Strictly speaking this should be broken out to more functions to be cleaner.

Step 4: Generate sprite strip

Finally, once all images are processed, and safely uploaded to the bucket, we can generate the sprite strip.

This code will take in a data structure created by Step 2, and either pull down the image from bucket storage, or conveniently find the processed output file that was left in the tmp folder

async function makeComposite(laroldData) {
  // ensure images are downloaded
  const localPaths = await Promise.all(laroldData.map(async (doc) => {
    const localPath = `/tmp/${doc.id}.png`;
    try {
      await fs.access(localPath);
    } catch (error) {
      functions.logger.info("Downloading image", {destination: doc.destination});
      await bucket.file(doc.destination).download({destination: localPath});
    }
    return localPath;
  }));

  // montage
  const buffer = new Promise((resolve, reject) => {
    localPaths.slice(0, -1)
        .reduce((chain, localPath) => chain.montage(localPath), gm(localPaths[localPaths.length -1]))
        .geometry(200, 200)
        .in("-tile", "x1")
        .toBuffer("PNG", (err, buffer) => {
          if (err) {
            reject(err);
          } else {
            resolve(buffer);
          }
        },
        );
  });

  // cleanup
  await Promise.all(localPaths.map((localPath) => fs.unlink(localPath)));

  return buffer;
}

A fun thing done here is the use of slice and reduce to assemble the method chain needed to montage the images together. The code would normally be this for a three-image montage: gm(image2).montage(image0).montage(image1), and for some reason it puts the image in the argument of gm() to the right. So to handle arbitrary length chains, we can loop over the values:

let chain = gm(localPaths[localPaths.length -1]);
for (let i = 0; i < localPaths.length-1; i++) {
  chain = chain.montage(localPaths[i]);
}

Which can be simplified using reduce:

localPaths.slice(0, -1).reduce((chain, localPath) => chain.montage(localPath), gm(localPaths[localPaths.length -1]))

Step 5: Generate zip

Handling zip files uses the jszip npm library, which conveniently can asynchronously return a zip inside a nodebuffer, which Firebase Function's express.js runtime can return directly.

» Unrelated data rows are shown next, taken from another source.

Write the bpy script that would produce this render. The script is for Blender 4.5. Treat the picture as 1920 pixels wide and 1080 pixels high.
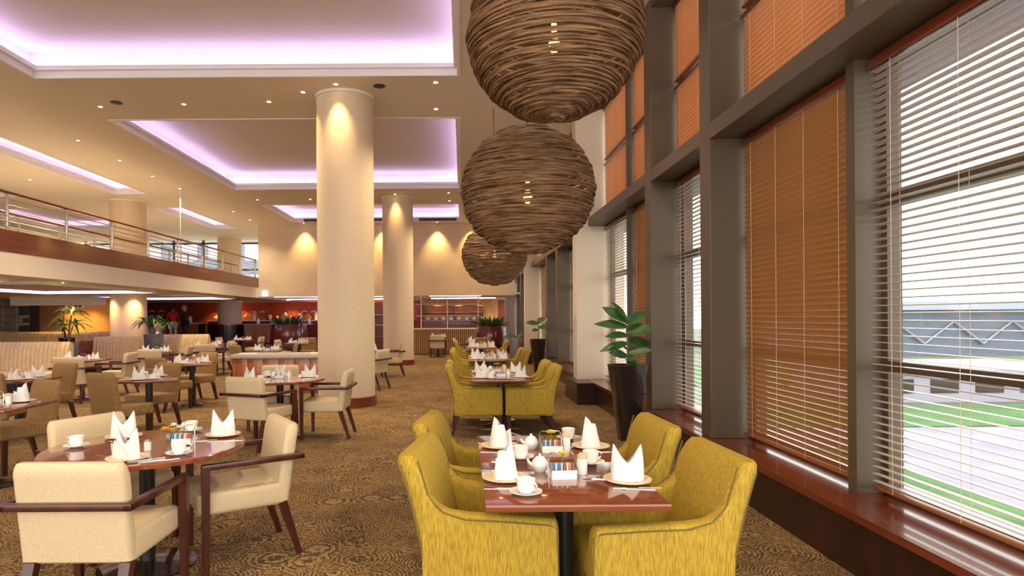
import bpy, bmesh, math, random
from mathutils import Matrix, Vector
R = random.Random(7)
pi = math.pi
sc = bpy.context.scene
for o in list(bpy.data.objects): bpy.data.objects.remove(o)
COL = sc.collection

# ------------------------------------------------------------------ camera
F, H = 1165.0, 1.52
cd = bpy.data.cameras.new('camera'); cam = bpy.data.objects.new('camera', cd); COL.objects.link(cam)
cd.sensor_width = 36; cd.lens = F / 1920 * 36; cd.clip_end = 500; cd.clip_start = .05
cd.shift_x = (960 - 867) / 1920; cd.shift_y = (594 - 540) / 1920
cam.matrix_world = Matrix.Translation((0, 0, H)) @ Matrix.Rotation(pi / 2, 4, 'X') @ Matrix.Rotation(math.radians(-.4), 4, 'Z')
sc.camera = cam
# ------------------------------------------------------------------ sky
w = bpy.data.worlds.new('sky'); sc.world = w; w.use_nodes = True
bgn = w.node_tree.nodes['Background']; bgn.inputs[0].default_value = (1, .95, .88, 1); bgn.inputs[1].default_value = 3.0
sc.view_settings.view_transform = 'Standard'; sc.view_settings.look = 'None'
sc.view_settings.exposure = 0.5; sc.view_settings.gamma = 1; sc.view_settings.use_curve_mapping = False
SPOT_W, CEIL = 240.0, 5.36

# ------------------------------------------------------------------ materials
MATS = {}
def mat(name, c, rough=.6, c2=None, scale=20, metal=0, bump=0, stretch=None, trans=0, emit=0, spec=.5, coat=0, bscale=None, tex='noise', ramp=(.35, .65), glass=False):
    m = bpy.data.materials.new(name); m.use_nodes = True; nt = m.node_tree; N = nt.nodes; L = nt.links
    p = N['Principled BSDF']; p.inputs['Roughness'].default_value = rough; p.inputs['Metallic'].default_value = metal
    p.inputs['Specular IOR Level'].default_value = spec; p.inputs['Coat Weight'].default_value = coat
    p.inputs['Base Color'].default_value = (*c, 1)
    src = None
    if c2 or bump:
        tc = N.new('ShaderNodeTexCoord'); mp = N.new('ShaderNodeMapping'); L.new(tc.outputs['Object'], mp.inputs[0])
        if stretch: mp.inputs['Scale'].default_value = stretch
        if tex == 'voronoi':
            t = N.new('ShaderNodeTexVoronoi'); t.inputs['Scale'].default_value = scale; L.new(mp.outputs[0], t.inputs[0]); out = t.outputs['Distance']
        else:
            t = N.new('ShaderNodeTexNoise'); t.inputs['Scale'].default_value = scale; t.inputs['Detail'].default_value = 5; L.new(mp.outputs[0], t.inputs[0]); out = t.outputs[0]
        if c2:
            r = N.new('ShaderNodeValToRGB'); r.color_ramp.elements[0].position = ramp[0]; r.color_ramp.elements[1].position = ramp[1]
            r.color_ramp.elements[0].color = (*c, 1); r.color_ramp.elements[1].color = (*c2, 1)
            L.new(out, r.inputs[0]); L.new(r.outputs[0], p.inputs['Base Color']); src = r.outputs[0]
        if bump:
            b = N.new('ShaderNodeBump'); b.inputs['Strength'].default_value = bump; b.inputs['Distance'].default_value = .01
            L.new(out, b.inputs['Height']); L.new(b.outputs[0], p.inputs['Normal'])
    if emit: p.inputs['Emission Color'].default_value = (*c, 1); p.inputs['Emission Strength'].default_value = emit
    if trans:
        tr = N.new('ShaderNodeBsdfTranslucent'); tr.inputs[0].default_value = (*c, 1)
        if src: L.new(src, tr.inputs[0])
        mx = N.new('ShaderNodeMixShader'); mx.inputs[0].default_value = trans
        L.new(p.outputs[0], mx.inputs[1]); L.new(tr.outputs[0], mx.inputs[2]); L.new(mx.outputs[0], N['Material Output'].inputs[0])
    if glass:
        tr = N.new('ShaderNodeBsdfTransparent'); tr.inputs[0].default_value = (*c, 1)
        g = N.new('ShaderNodeBsdfGlossy'); g.inputs['Roughness'].default_value = .02
        mx = N.new('ShaderNodeMixShader'); mx.inputs[0].default_value = .06
        L.new(tr.outputs[0], mx.inputs[1]); L.new(g.outputs[0], mx.inputs[2]); L.new(mx.outputs[0], N['Material Output'].inputs[0])
    MATS[name] = m; return m
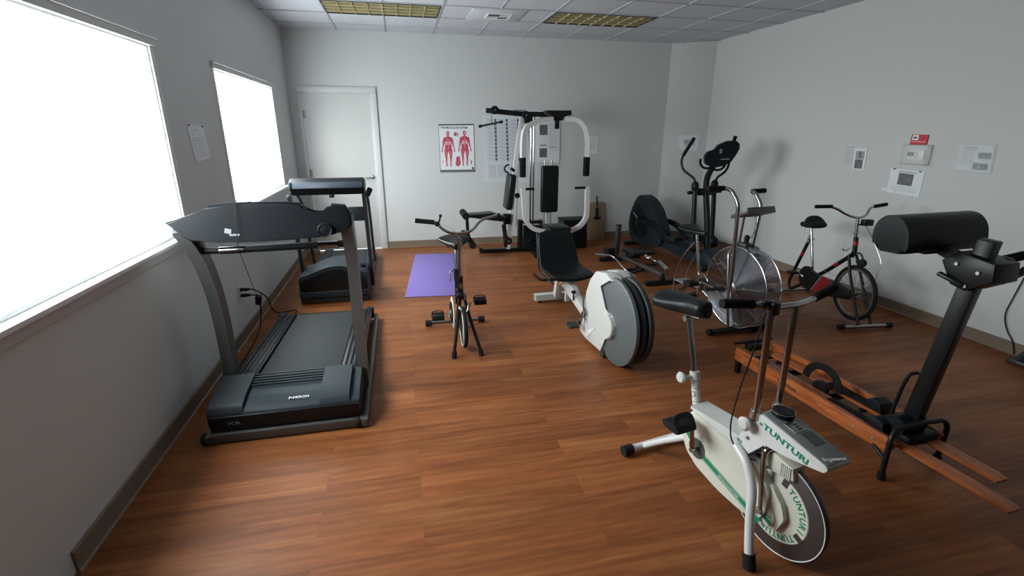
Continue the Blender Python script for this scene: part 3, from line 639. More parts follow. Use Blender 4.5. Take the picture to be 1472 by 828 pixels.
for sg, dzz in ((-1, .145), (1, -.145)):
    a = Vector((.355, sg * .095, .243)); b = a + Vector((-.012, sg * .012, dzz))
    obj('crank', MB().bar(a, b, .012, .020, .003), 'chrome', t)
    pd = obj('pedal', MB().prism([(-.055, -.012), (-.06, .008), (-.03, .022), (.04, .018), (.058, .0), (.05, -.016), (0, -.02)], 0, sg * .105, bev=.006, fil=.012).xf(Matrix.Translation(b + Vector((-.01, sg * .012, 0)))), 'rubber', t)
    obj('pedal_strap', MB().tube([b + Vector((.03, sg * .02, .01)), b + Vector((.0, sg * .02, .05)), b + Vector((.0, sg * .105, .05)), b + Vector((.03, sg * .11, .01))], .01, fil=.035, sq=(.026, .005)), 'black', pd)
# seat
st = obj('seat_tube', MB().tube([(.262, 0, .38), (.216, 0, .555)], .0195, 20), 'white', t)
for k in (.25, .62, .85): obj('tube_band', MB().tube([(.262 - .046 * k, 0, .38 + .175 * k), (.262 - .046 * (k + .012), 0, .38 + .175 * (k + .012))], .0200, 20), 'green', st, 'thin green band')
obj('tube_emblem', MB().tube([(.262 - .046 * .47 + .013 * math.cos(a), -.0200 + .002 * abs(math.cos(a)), .38 + .175 * .47 + .013 * math.sin(a)) for a in [k * PI / 12 for k in range(24)]], .0012, 5, closed=True), 'ink', st)
obj('clamp_collar', MB().tube([(.225, 0, .53), (.2145, 0, .567)], .0235, 20), 'cover', t)
obj('clamp_knob', MB().cyl((.22, -.02, .545), (.212, -.055, .543), .009).lathe([(0, -.078), (.022, -.076), (.028, -.066), (.02, -.052), (0, -.05)], (.200, 0, .54), 't', 24), 'cover', t)
obj('seat_post', MB().tube([(.219, 0, .545), (.14, 0, .815)], .0135, 18), 'chrome', t)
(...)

  // generate composite and zip
  const zip = new JSZip();
  zip.file("larolds.json", JSON.stringify(laroldData, null, 2));

  if (laroldData.length > 0) {
    const compositeBuffer = await makeComposite(laroldData);
    zip.file(`larolds_strip${laroldData.length}.png`, compositeBuffer, {binary: true});
  }

  functions.logger.info("Done sync", {laroldData});
  return zip.generateAsync({type: "nodebuffer"});

---

And done! I've deliberately not included the full source file as it's quite large, but hopefully the above code examples are useful to someone who wants to also use gm/imagemagick inside firebase functions to process images from Airtable. I've found the execution to require slightly more RAM than the default 256MB that Firebase functions are set up with, it's currently running happily at 512MB RAM, but may need to be bumped up for handling larger images.

The current usage is to simply download the zip file when needed, but in a future iteration, we may have CI/CD download this zip file and commit them into the repo for every merge into main branch, to make this even more automated.